From the listing below, pull out the lines that hold "this".
___ Supplied information ___
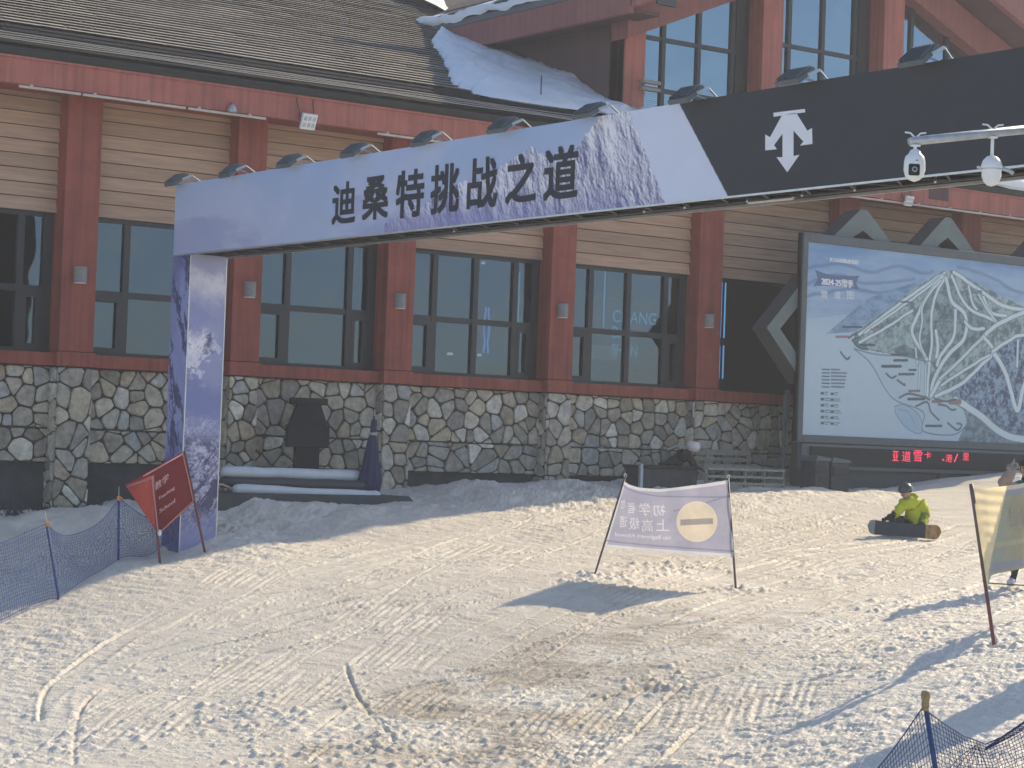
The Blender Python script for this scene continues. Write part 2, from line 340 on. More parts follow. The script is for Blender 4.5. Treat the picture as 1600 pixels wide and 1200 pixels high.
for a in ((220,1140,1.5,.9,9,.75),(240,1125,1.2,.6,7,.45),(470,1085,1.2,.9,10,.62),(390,1060,1.5,.8,9,.55),(600,950,1.3,.9,9,.62),(640,975,1.1,.8,8,.6),(1330,1000,1.2,1.1,11,.3),(1180,1090,1.5,1.2,12,.72),(1120,1110,1.4,1.1,10,.75),
          (880,1130,1.3,1.1,11,.62),(900,1175,1.3,.9,9,.68),(620,1030,1.4,.9,9,.6),(1420,1045,1.2,1.1,9,.2),(760,860,1.2,.9,8,.6),(380,900,1.2,.9,8,.65),(1000,940,1.0,.7,7,.5),(640,1105,1.2,.8,8,.6),(1240,880,1.2,.8,7,.5)): scrape(*a)
for px, py, n, sp in ((1040,890,60,.45),(960,905,40,.4),(1150,925,46,.3),(928,902,26,.22),(340,1128,60,.5),(430,1140,40,.35),(610,1165,60,.3),(700,1195,60,.5),(1000,1075,50,.4),(420,1195,50,.5),(1390,950,40,.6),(1560,925,60,.5),(1555,1005,30,.3),(60,1180,50,.6)):
    c = Pg(px, py)
    for k in range(int(n*1.5)):
        stamp(ridge, c[0]+RNG.normal(0, sp), c[1]+RNG.normal(0, sp*.6), (rr_ := RNG.uniform(.018, .055)), rr_*RNG.uniform(.25, .55))
T1 = tile_noise(1024, 1.35, 3, lo=24)          # crumbs
T2 = tile_noise(1024, 1.8, 4, lo=6)            # lumps
T3 = tile_noise(512, 1.9, 5, lo=2)             # undulation
T4 = tile_noise(1024, 1.25, 6, lo=14, aniso=(.25, 1.6))   # streaky texture along the runs
T5 = tile_noise(1024, 1.25, 21, lo=5); T6 = tile_noise(1024, 1.7, 22, lo=3); T7 = tile_noise(1024, 1.1, 23, lo=20)
RA = math.atan2(.45, 1.0)                       # general direction of the runs in plan
def to_track(x, y): return (np.asarray(x)-TX0)/TC, (np.asarray(y)-TY0)/TC
def rast(arr, x, y):
    u, v = to_track(x, y); ok = (u > 1) & (v > 1) & (u < TW-3) & (v < TH-3); u = np.clip(u, 1, TW-3); v = np.clip(v, 1, TH-3)
    i = u.astype(int); j = v.astype(int); a = u-i; b = v-j
    r = arr[j, i]*(1-a)*(1-b)+arr[j, i+1]*a*(1-b)+arr[j+1, i]*(1-a)*b+arr[j+1, i+1]*a*b
    return r*ok
def cz(x, y):
    d = np.stack([np.asarray(x)-CAM[0], np.asarray(y)-CAM[1]], -1); Z = d @ _f0[:2]; X = d @ _r0[:2]; return X/np.maximum(Z, .1)*FPX+800, Z
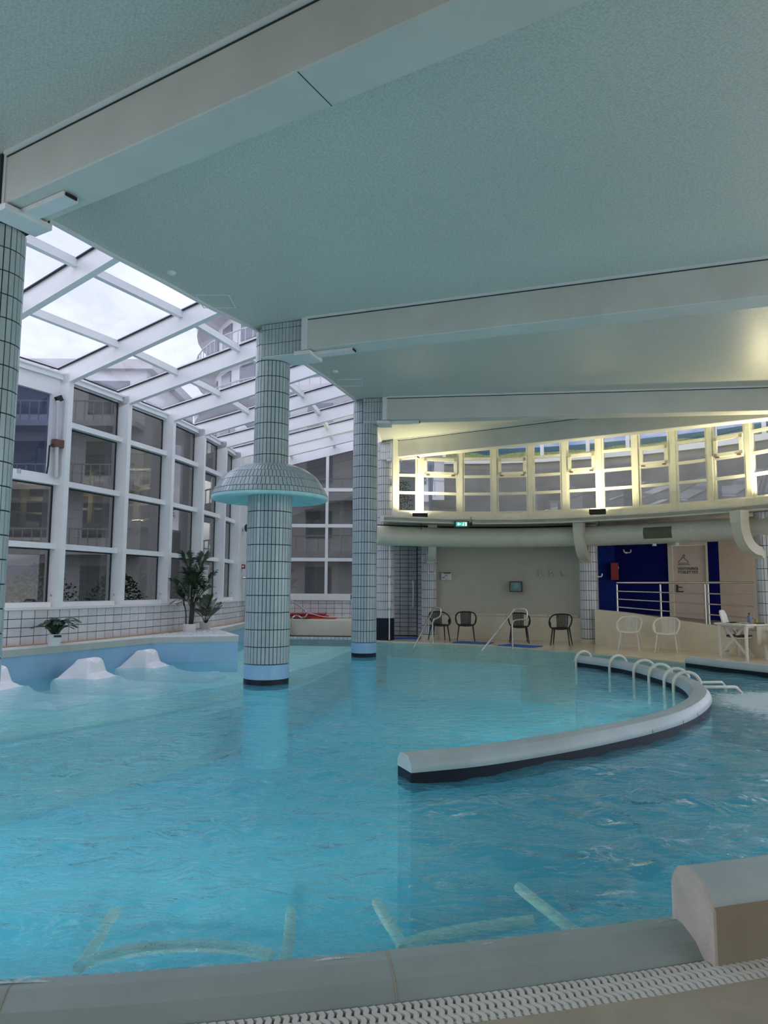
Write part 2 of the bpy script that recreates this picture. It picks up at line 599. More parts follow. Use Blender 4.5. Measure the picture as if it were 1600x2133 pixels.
def water_mat():
    M, nt, out = new_mat('pool_water')
    geo = N(nt, 'NewGeometry')
    mp = N(nt, 'Mapping')
    mp.inputs['Rotation'].default_value = (0, 0, R(12))
    mp.inputs['Scale'].default_value = (0.55, 1.0, 1.0)
    nt.links.new(geo.outputs['Position'], mp.inputs['Vector'])
    n1 = N(nt, 'TexNoise', Scale=6.0, Detail=2.0, Roughness=0.45, Distortion=1.0)
    n2 = N(nt, 'TexNoise', Scale=26.0, Detail=3.0, Roughness=0.6, Distortion=0.6)
    nt.links.new(mp.outputs[0], n1.inputs['Vector'])
    nt.links.new(mp.outputs[0], n2.inputs['Vector'])
    b1 = N(nt, 'Bump', Strength=1.0, Distance=0.065)
    b2 = N(nt, 'Bump', Strength=0.8, Distance=0.013)
    nt.links.new(n1.outputs[0], b1.inputs['Height'])
    nt.links.new(n2.outputs[0], b2.inputs['Height'])
    nt.links.new(b1.outputs[0], b2.inputs['Normal'])
    t = N(nt, 'BsdfTransparent')
    t.inputs[0].default_value = (0.80, 0.97, 0.97, 1)
    g = N(nt, 'BsdfGlossy', Roughness=0.03)
    g.inputs[0].default_value = (1, 1, 1, 1)
    nt.links.new(b2.outputs[0], g.inputs['Normal'])
    lw = N(nt, 'LayerWeight', Blend=0.5)
    nt.links.new(b2.outputs[0], lw.inputs['Normal'])
    pw = N(nt, 'Math', operation='POWER')
    pw.inputs[1].default_value = 5.0
    nt.links.new(lw.outputs['Facing'], pw.inputs[0])
    fr = N(nt, 'Math', operation='MULTIPLY_ADD')
    fr.inputs[1].default_value = 1.35
    fr.inputs[2].default_value = 0.03
    nt.links.new(pw.outputs[0], fr.inputs[0])
    fmin = N(nt, 'Math', operation='MINIMUM')
    fmin.inputs[1].default_value = 0.42
    nt.links.new(fr.outputs[0], fmin.inputs[0])
    fr = fmin
    mx = N(nt, 'MixShader')
    nt.links.new(fr.outputs[0], mx.inputs[0])
    nt.links.new(t.outputs[0], mx.inputs[1])
    nt.links.new(g.outputs[0], mx.inputs[2])
    # suspended micro bubbles: a faint scattering body colour
    sc_ = N(nt, 'BsdfTranslucent')
    sc_.inputs[0].default_value = (0.22, 0.78, 0.92, 1)
    sd_ = N(nt, 'BsdfDiffuse')
    sd_.inputs[0].default_value = (0.15, 0.66, 0.84, 1)
    ss_ = N(nt, 'MixShader')
    ss_.inputs[0].default_value = 0.5
    nt.links.new(sc_.outputs[0], ss_.inputs[1])
    nt.links.new(sd_.outputs[0], ss_.inputs[2])
    m0 = N(nt, 'MixShader')
    # deeper water holds more bubbles and more colour
    da = nt.nodes.new('ShaderNodeAttribute')
    da.attribute_name = 'depth'
    dm = N(nt, 'Math', operation='MULTIPLY_ADD')
    dm.inputs[1].default_value = 0.14
    dm.inputs[2].default_value = 0.20
    nt.links.new(da.outputs['Fac'], dm.inputs[0])
    nt.links.new(dm.outputs[0], m0.inputs[0])
    dn = N(nt, 'Math', operation='MULTIPLY')
    dn.inputs[1].default_value = 0.8
    nt.links.new(da.outputs['Fac'], dn.inputs[0])
    tc_ = mixc(nt, dn.outputs[0], (0.84, 0.98, 0.955), (0.80, 0.97, 0.97))
    nt.links.new(tc_, t.inputs[0])
    nt.links.new(t.outputs[0], m0.inputs[1])
    nt.links.new(ss_.outputs[0], m0.inputs[2])
    nt.links.new(m0.outputs[0], mx.inputs[1])
    # froth: churned patches carried by a vertex attribute painted on the mesh
    at = nt.nodes.new('ShaderNodeAttribute')
    at.attribute_name = 'froth'
    fn = N(nt, 'TexNoise', Scale=9.0, Detail=8.0, Roughness=0.72, Distortion=1.2)
    nt.links.new(geo.outputs['Position'], fn.inputs['Vector'])
    ad = N(nt, 'Math', operation='ADD')
    nt.links.new(fn.outputs[0], ad.inputs[0])
    nt.links.new(at.outputs['Fac'], ad.inputs[1])
    fm = ramp(nt, ad.outputs[0], [(0.78, 0.0), (1.0, 0.75)])
    df = N(nt, 'BsdfDiffuse')
    df.inputs[0].default_value = (0.75, 0.86, 0.86, 1)
    m2 = N(nt, 'MixShader')
    nt.links.new(fm, m2.inputs[0])
    nt.links.new(mx.outputs[0], m2.inputs[1])
    nt.links.new(df.outputs[0], m2.inputs[2])
    nt.links.new(m2.outputs[0], out.inputs[0])
    return M


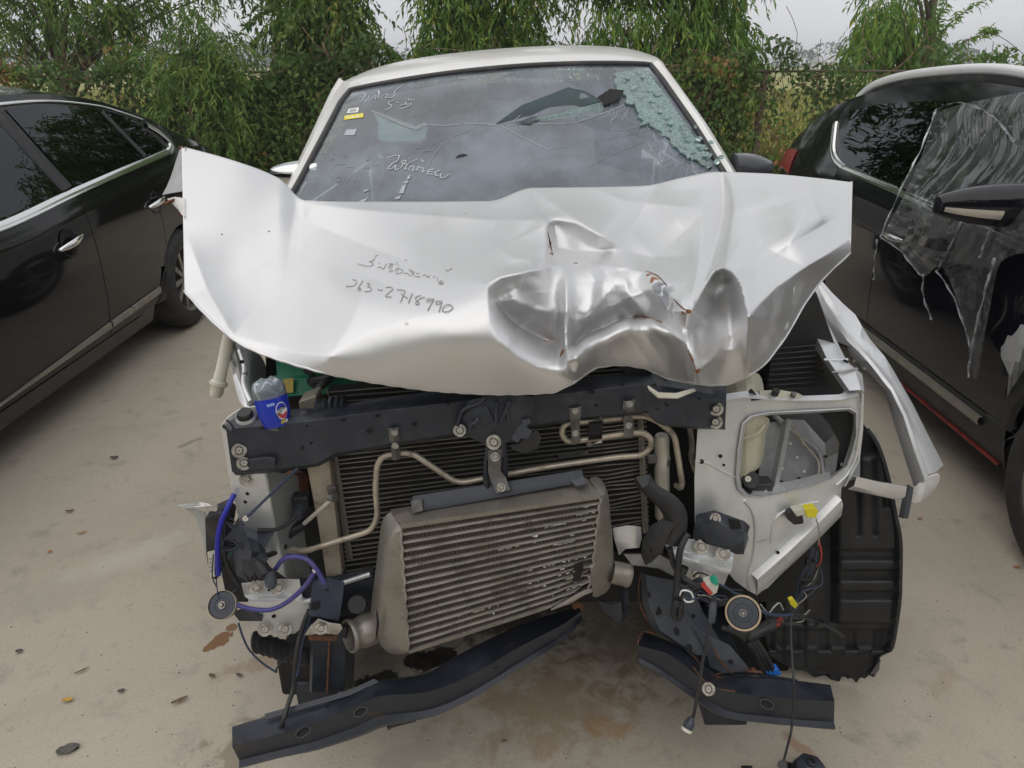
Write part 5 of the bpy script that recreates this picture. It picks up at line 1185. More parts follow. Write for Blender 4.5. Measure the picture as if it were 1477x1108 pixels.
___
> **Reply to the exercise**
The Blender Python script for this scene continues. Write part 2, from line 340 on. More parts follow. The script is for Blender 4.5. Treat the picture as 1600 pixels wide and 1200 pixels high.
Write part 2 of the bpy script that recreates this picture. It picks up at line 599. More parts follow. Use Blender 4.5. Measure the picture as if it were 1600x2133 pixels.
Write part 5 of the bpy script that recreates this picture. It picks up at line 1185. More parts follow. Write for Blender 4.5. Measure the picture as if it were 1477x1108 pixels.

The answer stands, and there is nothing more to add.